More Massacres of Civilians In Congo Despite $$, Military Aid: Why Does it All Sound So Familiar?

Just two months ago today, this blog reported on a massacre in Congo which took place as ‘a contingent of 100 U.N. peacekeepers’ were less than a mile away, supposedly unaware of the execution-style killings that claimed over 150 lives in one day. “The peacekeepers were short of equipment and men, United Nations officials said… Already overwhelmed… they had no intelligence capabilities or even an interpreter who could speak the necessary languages. The peacekeepers said they had no idea that the killings were taking place until it was all over….’Kiwanja was a disaster for everyone …The people were betrayed not just by rebels who committed terrible war crimes against them but by the international community that failed to protect them.’”

Yesterday, hidden in the Saturday NY Times, we read of a new and even more brutal attack – the Lord’s Resistance Army had made its way into Congo, ‘hiding out’ in a national park.

“The American military helped plan and pay for a recent attack on [the] notorious Ugandan rebel group, but the offensive went awry, scattering fighters who carried out a wave of massacres as they fled, killing as many as 900 civiliansBut the rebel leaders escaped, breaking their fighters into small groups that continue to ransack town after town in northeastern Congo, hacking, burning, shooting and clubbing to death anyone in their way.”

The United States has been training Ugandan troops in counterterrorism for several years, but its role in the operation has not been widely known. …[Senior US Military Officials] described a team of 17 advisers and analysts from the Pentagon’s new Africa Command working closely with Ugandan officers on the mission, providing satellite phones, intelligence and $1 million in fuel.”

“The troops did not seal off the rebels’ escape routes or deploy soldiers to many of the nearby towns where the rebels slaughtered people in churches and even tried to twist off toddlers’ heads….American officials conceded that the operation did not go as well as intended, and that villagers had been left exposed. ‘We provided insights and alternatives for them to consider, but their choices were their choices,” said one American military official who was briefed on the operation, referring to the African forces on the ground. ‘In the end, it was not our operation.’

IS ANYONE SERIOUSLY TRYING TO DEFEND THESE PEOPLE? The buck-passing is so shameless, the efforts so lame and useless, I cannot believe the object of any US or UN troops in Africa is to defend the people themselves. So what is their purpose?

“The Ugandan government has tried coaxing Mr. Kony [the rebel leader] out. But the International Criminal Court in The Hague has indicted him on charges of crimes against humanity, and he has long insisted the charges be dropped. In November, as he has many times before, Mr. Kony refused to sign a peace treaty.”
Refused to sign, did he? Well, you can’t force the man after all, he did ‘insist’ the charges be dropped, and they had ‘tried coaxing’ him.

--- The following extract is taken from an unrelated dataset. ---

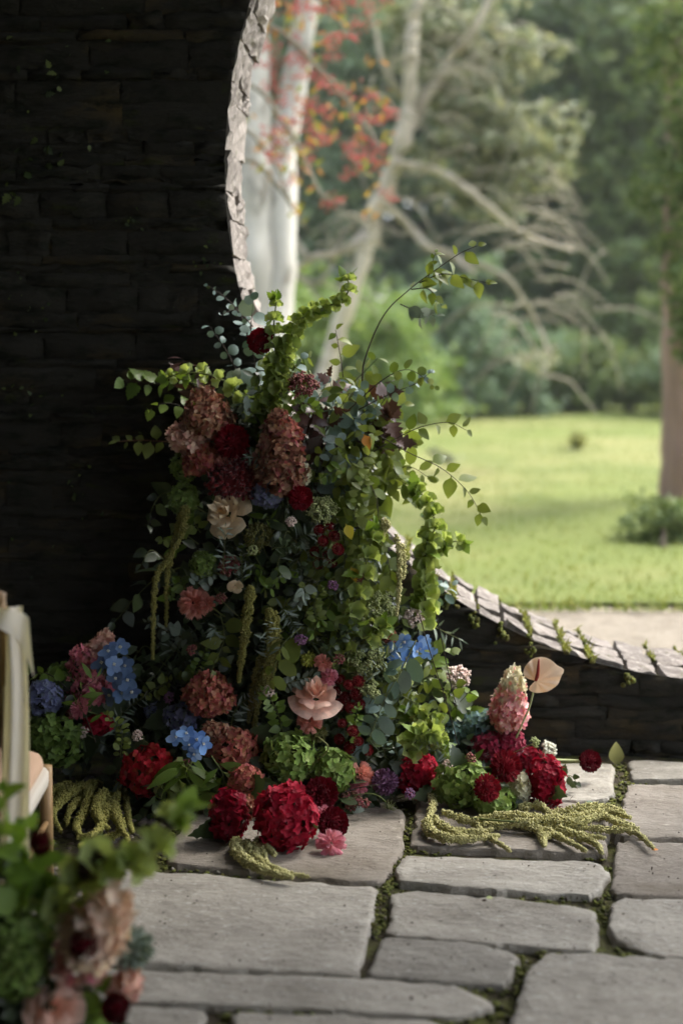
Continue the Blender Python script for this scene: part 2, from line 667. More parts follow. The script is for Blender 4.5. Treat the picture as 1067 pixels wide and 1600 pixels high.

This looks to me like a situation I have seen more than once over the last ten years. I have seen it in Israel, I have seen it in Tora Bora, I have seen it on the Pakistan border, and other places where it is in somebody’s interest to have people being massacred without consequences, the ‘small wars’ of the type conspiracy theorists everywhere consider business as usual for the CIA. What is really going on here? Is it as simple as it looks, that this is being ‘allowed’ to happen?

“Thick fog delayed the attack by several hours, Ugandan officials said, and they lost the element of surprise. By the time Ugandan helicopters bombed Mr. Kony’s hut, it was empty. Ugandan foot soldiers, hiking many miles through the bush, arrived several days later and recovered a few satellite phones and some guns.”

We have read this story too many times before, as in the weeks after Sept 2001 for one example. But not in today’s papers: except for this one article in the NYTimes (which I almost couldn’t find again today, buried in the archives already as it was), I saw no reporting on this incident in any of the major international news sources.